Winner: They’re both losers, but Deep Impact is the lesser loser which makes it the winner.
Budget and Box-Office
The general belief held by many seems to be that Deep Impact was a bomb or a failure of some kind, but that’s far from the truth. The combination of DreamWorks’ tight purse strings and Leder’s experience directing television shows with tight turnarounds helped keep the budget to a mildly conservative $75 million ($113m with estimated marketing). It went on to earn three times that at the box-office reaching $349m worldwide. That’s not too shabby for a movie without the draw of a movie “star” lead or an Aerosmith song.
Armageddon cost nearly twice as much with a budget of $140m ($210m with marketing), and it capped out at $554m worldwide. It outgrossed Deep Impact (although it fell shy of its multiple) and was the highest-grossing film worldwide and domestically for 1998. The budget balloon is explained by the presence of both Bay and Willis, but a good chunk also went to the film’s extensive visual effects.
Winner: Neither film is really a loser here, but while Deep Impact has the higher multiple Armageddon still pocketed a bigger wad of cash when all was said and done making it the clear winner.
My Take
Armageddon wins three of the five categories, but at the risk of upsetting the animal cracker lobby – and while acknowledging that it also has the better standing in pop culture and is just entertaining enough – Deep Impact is the better movie.
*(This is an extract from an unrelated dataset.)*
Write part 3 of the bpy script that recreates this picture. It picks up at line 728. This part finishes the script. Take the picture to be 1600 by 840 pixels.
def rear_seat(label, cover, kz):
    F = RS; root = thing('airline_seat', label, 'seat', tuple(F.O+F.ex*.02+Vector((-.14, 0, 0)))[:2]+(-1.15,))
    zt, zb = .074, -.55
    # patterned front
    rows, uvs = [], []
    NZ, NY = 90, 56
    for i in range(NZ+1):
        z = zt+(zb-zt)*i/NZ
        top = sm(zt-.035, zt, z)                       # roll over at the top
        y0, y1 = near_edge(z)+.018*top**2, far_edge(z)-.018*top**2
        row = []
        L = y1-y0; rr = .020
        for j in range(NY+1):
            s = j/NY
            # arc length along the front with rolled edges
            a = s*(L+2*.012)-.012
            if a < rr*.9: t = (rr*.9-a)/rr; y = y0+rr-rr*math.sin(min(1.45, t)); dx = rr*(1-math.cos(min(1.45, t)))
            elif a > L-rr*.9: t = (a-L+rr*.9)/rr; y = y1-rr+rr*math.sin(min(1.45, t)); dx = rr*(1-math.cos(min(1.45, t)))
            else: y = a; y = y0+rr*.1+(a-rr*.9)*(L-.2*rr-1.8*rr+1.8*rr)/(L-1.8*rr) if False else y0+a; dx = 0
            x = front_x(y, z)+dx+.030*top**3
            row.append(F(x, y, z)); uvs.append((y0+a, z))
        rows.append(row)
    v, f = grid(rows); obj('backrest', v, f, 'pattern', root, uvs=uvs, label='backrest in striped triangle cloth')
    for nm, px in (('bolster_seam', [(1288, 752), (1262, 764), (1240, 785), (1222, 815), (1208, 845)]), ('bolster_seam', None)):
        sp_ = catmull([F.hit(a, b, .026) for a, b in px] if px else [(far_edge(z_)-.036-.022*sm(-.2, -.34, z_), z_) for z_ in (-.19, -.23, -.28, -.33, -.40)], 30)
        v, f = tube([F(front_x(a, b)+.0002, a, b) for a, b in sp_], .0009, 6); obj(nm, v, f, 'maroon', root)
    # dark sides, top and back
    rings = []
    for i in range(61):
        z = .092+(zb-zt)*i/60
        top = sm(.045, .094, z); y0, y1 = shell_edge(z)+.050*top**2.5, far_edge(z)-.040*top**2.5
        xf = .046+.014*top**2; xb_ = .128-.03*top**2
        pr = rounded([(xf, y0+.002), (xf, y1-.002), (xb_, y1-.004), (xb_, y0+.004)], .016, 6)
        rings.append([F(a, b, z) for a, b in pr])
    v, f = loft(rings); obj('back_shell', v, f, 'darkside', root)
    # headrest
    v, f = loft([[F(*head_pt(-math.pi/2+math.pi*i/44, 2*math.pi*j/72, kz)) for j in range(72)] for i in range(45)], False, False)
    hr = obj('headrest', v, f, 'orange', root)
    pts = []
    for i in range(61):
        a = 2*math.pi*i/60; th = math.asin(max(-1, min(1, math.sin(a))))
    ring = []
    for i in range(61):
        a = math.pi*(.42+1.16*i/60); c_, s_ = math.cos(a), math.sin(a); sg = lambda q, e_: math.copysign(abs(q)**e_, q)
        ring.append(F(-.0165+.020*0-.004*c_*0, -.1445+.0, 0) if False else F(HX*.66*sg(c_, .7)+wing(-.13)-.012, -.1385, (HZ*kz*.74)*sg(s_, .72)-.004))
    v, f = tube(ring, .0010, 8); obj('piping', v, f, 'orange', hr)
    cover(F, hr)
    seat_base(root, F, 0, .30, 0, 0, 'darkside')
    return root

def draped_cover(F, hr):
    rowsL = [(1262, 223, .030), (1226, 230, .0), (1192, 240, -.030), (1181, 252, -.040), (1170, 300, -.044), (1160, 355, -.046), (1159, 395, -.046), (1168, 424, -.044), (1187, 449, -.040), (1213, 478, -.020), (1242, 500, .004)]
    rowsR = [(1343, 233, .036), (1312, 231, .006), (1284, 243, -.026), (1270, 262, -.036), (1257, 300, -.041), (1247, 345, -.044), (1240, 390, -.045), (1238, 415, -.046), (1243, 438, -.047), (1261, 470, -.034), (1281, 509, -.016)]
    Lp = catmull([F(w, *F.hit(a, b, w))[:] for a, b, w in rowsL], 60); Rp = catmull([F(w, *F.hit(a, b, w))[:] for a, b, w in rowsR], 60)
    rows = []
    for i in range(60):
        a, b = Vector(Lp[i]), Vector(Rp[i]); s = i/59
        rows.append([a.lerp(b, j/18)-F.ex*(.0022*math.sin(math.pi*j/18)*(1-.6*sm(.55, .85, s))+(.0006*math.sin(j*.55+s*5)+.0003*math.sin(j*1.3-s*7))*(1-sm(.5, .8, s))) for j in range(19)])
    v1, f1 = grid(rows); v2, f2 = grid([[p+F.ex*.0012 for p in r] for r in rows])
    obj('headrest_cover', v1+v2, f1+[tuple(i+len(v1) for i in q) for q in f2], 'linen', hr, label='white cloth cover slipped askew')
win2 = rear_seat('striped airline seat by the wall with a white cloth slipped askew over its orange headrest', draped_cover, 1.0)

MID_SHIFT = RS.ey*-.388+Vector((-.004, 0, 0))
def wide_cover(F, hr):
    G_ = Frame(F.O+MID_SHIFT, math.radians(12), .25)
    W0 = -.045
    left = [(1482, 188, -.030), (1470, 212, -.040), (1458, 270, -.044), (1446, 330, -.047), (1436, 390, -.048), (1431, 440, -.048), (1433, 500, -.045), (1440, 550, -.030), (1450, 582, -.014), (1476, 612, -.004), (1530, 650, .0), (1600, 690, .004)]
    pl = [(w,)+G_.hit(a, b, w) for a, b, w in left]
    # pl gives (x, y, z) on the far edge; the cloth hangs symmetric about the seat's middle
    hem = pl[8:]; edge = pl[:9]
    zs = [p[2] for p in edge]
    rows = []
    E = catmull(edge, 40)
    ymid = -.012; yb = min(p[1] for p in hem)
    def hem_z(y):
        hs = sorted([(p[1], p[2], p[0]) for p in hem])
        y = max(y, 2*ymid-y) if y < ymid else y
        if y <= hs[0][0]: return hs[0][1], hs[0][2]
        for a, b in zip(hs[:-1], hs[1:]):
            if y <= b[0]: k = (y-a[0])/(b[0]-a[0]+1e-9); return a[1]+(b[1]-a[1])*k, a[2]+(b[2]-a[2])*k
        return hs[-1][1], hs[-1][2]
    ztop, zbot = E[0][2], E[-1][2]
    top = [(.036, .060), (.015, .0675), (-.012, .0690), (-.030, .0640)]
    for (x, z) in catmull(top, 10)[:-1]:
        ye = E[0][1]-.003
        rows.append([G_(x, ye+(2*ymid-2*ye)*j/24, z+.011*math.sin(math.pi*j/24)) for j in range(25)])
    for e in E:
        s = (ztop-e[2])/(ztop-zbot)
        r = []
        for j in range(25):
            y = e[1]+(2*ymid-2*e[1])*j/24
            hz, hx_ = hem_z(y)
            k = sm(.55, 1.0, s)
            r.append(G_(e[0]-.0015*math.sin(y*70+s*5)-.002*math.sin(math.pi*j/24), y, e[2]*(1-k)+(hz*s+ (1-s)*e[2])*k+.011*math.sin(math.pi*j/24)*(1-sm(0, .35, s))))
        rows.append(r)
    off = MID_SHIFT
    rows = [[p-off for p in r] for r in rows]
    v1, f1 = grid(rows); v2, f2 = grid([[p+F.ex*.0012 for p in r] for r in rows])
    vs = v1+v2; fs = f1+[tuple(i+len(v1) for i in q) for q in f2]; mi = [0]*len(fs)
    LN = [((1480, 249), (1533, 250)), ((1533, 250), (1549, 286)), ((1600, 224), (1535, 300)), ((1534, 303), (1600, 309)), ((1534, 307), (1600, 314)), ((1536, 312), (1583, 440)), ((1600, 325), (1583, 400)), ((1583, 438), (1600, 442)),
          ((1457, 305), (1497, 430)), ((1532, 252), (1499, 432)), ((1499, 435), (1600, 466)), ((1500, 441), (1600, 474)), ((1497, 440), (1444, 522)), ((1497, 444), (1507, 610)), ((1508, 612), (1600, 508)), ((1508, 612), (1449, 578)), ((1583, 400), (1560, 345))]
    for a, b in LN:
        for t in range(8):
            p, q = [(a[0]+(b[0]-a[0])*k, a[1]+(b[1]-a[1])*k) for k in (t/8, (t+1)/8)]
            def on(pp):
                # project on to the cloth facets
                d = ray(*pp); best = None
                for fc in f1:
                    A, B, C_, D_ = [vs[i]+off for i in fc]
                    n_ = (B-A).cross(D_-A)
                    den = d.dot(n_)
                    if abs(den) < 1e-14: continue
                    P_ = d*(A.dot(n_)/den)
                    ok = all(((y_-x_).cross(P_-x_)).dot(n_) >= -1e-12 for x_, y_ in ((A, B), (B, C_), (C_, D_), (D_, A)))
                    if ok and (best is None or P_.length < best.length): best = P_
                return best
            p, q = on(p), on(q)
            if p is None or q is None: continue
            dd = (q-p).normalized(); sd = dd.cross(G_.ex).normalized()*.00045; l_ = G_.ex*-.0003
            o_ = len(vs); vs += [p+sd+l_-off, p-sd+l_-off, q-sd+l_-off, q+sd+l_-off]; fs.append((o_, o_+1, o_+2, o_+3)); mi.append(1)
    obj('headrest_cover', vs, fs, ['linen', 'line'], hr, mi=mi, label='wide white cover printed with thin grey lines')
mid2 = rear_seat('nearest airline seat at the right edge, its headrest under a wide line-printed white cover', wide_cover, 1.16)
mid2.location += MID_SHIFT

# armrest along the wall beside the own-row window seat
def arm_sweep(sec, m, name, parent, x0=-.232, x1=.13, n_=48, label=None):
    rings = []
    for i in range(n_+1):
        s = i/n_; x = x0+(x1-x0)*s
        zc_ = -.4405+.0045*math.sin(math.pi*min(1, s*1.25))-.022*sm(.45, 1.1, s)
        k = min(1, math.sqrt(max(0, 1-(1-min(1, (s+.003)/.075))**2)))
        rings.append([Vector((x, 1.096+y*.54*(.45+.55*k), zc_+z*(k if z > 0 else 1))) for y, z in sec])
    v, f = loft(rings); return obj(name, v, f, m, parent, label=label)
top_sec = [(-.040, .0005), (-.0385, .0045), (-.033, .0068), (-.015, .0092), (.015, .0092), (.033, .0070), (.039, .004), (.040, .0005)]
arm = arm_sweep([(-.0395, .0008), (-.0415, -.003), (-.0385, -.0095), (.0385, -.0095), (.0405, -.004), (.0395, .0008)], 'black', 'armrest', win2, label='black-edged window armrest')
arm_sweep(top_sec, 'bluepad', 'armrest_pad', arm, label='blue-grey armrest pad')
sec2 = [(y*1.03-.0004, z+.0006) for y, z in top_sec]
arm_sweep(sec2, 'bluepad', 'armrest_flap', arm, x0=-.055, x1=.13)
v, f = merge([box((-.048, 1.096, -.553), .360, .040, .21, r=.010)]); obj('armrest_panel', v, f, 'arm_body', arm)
It still delivers spectacle and death, but it’s more emotional and philosophical, it treats women better, and its story is a human one focused on the love and sacrifice that follows in the path of impending disaster. “Heroes die, but they are remembered,” says President Freeman at the end of the film, and those deaths carry more weight than the far more elaborately orchestrated and cliched drama in Bay’s film. That’s due as much to Armageddon‘s constant (and frequently flat) attempts at humor as it is to Bay’s flash over substance style, but either way it makes for Bayhem that’s as grating as it is fun. So yeah, Deep Impact for the win.